## Task statement
Print the lines of the data, starting with the first, up to and including the line where "road_mat = surf_mat('dusty_asphalt', road_spec)" appears.

## Raw data
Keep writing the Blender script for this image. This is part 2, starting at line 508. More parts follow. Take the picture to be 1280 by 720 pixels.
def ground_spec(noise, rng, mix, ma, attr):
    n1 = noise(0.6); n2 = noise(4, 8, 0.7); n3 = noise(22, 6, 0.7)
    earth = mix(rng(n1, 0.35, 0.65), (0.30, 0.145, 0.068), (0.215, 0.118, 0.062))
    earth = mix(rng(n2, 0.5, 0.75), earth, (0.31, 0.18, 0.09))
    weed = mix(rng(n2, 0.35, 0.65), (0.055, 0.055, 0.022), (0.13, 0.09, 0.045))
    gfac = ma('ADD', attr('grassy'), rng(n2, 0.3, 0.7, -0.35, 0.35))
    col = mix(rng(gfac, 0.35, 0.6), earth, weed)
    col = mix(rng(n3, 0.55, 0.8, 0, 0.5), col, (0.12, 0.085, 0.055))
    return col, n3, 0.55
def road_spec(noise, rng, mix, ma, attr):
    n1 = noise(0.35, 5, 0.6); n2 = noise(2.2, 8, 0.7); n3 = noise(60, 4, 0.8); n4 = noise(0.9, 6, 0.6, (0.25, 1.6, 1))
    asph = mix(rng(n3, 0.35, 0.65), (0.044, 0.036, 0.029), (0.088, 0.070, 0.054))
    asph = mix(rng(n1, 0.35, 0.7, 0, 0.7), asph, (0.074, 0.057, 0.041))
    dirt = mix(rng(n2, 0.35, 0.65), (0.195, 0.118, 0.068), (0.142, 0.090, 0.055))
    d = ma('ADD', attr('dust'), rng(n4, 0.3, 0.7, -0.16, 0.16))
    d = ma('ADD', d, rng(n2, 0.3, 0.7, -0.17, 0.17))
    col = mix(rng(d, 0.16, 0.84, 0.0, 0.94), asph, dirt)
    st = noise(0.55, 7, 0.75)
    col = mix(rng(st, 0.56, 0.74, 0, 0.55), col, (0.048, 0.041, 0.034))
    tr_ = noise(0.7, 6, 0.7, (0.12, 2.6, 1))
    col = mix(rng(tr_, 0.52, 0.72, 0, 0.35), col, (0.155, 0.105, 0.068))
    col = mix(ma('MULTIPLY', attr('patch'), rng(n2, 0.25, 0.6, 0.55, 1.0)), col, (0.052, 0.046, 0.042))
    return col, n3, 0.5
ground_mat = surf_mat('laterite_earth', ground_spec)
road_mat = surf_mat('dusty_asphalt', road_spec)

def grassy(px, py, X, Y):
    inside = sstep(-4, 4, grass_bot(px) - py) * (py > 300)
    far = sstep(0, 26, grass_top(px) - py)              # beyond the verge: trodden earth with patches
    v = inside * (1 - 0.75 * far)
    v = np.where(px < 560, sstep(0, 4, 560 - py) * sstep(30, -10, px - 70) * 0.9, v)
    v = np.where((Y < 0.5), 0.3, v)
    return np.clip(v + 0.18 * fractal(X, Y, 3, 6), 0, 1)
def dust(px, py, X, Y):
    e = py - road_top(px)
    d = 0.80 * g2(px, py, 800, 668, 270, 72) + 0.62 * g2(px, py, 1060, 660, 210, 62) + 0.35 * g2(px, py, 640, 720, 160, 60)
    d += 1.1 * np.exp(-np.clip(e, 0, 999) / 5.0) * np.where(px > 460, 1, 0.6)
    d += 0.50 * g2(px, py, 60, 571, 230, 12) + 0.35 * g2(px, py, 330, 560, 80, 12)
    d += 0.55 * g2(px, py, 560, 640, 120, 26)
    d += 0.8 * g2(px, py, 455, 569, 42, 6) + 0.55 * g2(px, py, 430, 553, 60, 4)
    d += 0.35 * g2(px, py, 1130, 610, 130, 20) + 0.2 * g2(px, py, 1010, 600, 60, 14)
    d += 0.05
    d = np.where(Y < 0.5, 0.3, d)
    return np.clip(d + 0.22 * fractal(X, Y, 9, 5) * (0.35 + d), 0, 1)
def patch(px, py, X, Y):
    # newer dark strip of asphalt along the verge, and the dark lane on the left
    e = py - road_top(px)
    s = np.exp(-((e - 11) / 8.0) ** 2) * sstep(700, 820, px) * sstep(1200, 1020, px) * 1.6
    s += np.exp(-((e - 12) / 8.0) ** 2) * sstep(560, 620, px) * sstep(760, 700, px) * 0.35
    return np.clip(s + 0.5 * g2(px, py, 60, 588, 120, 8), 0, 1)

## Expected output
Keep writing the Blender script for this image. This is part 2, starting at line 508. More parts follow. Take the picture to be 1280 by 720 pixels.
def ground_spec(noise, rng, mix, ma, attr):
    n1 = noise(0.6); n2 = noise(4, 8, 0.7); n3 = noise(22, 6, 0.7)
    earth = mix(rng(n1, 0.35, 0.65), (0.30, 0.145, 0.068), (0.215, 0.118, 0.062))
    earth = mix(rng(n2, 0.5, 0.75), earth, (0.31, 0.18, 0.09))
    weed = mix(rng(n2, 0.35, 0.65), (0.055, 0.055, 0.022), (0.13, 0.09, 0.045))
    gfac = ma('ADD', attr('grassy'), rng(n2, 0.3, 0.7, -0.35, 0.35))
    col = mix(rng(gfac, 0.35, 0.6), earth, weed)
    col = mix(rng(n3, 0.55, 0.8, 0, 0.5), col, (0.12, 0.085, 0.055))
    return col, n3, 0.55
def road_spec(noise, rng, mix, ma, attr):
    n1 = noise(0.35, 5, 0.6); n2 = noise(2.2, 8, 0.7); n3 = noise(60, 4, 0.8); n4 = noise(0.9, 6, 0.6, (0.25, 1.6, 1))
    asph = mix(rng(n3, 0.35, 0.65), (0.044, 0.036, 0.029), (0.088, 0.070, 0.054))
    asph = mix(rng(n1, 0.35, 0.7, 0, 0.7), asph, (0.074, 0.057, 0.041))
    dirt = mix(rng(n2, 0.35, 0.65), (0.195, 0.118, 0.068), (0.142, 0.090, 0.055))
    d = ma('ADD', attr('dust'), rng(n4, 0.3, 0.7, -0.16, 0.16))
    d = ma('ADD', d, rng(n2, 0.3, 0.7, -0.17, 0.17))
    col = mix(rng(d, 0.16, 0.84, 0.0, 0.94), asph, dirt)
    st = noise(0.55, 7, 0.75)
    col = mix(rng(st, 0.56, 0.74, 0, 0.55), col, (0.048, 0.041, 0.034))
    tr_ = noise(0.7, 6, 0.7, (0.12, 2.6, 1))
    col = mix(rng(tr_, 0.52, 0.72, 0, 0.35), col, (0.155, 0.105, 0.068))
    col = mix(ma('MULTIPLY', attr('patch'), rng(n2, 0.25, 0.6, 0.55, 1.0)), col, (0.052, 0.046, 0.042))
    return col, n3, 0.5
ground_mat = surf_mat('laterite_earth', ground_spec)
road_mat = surf_mat('dusty_asphalt', road_spec)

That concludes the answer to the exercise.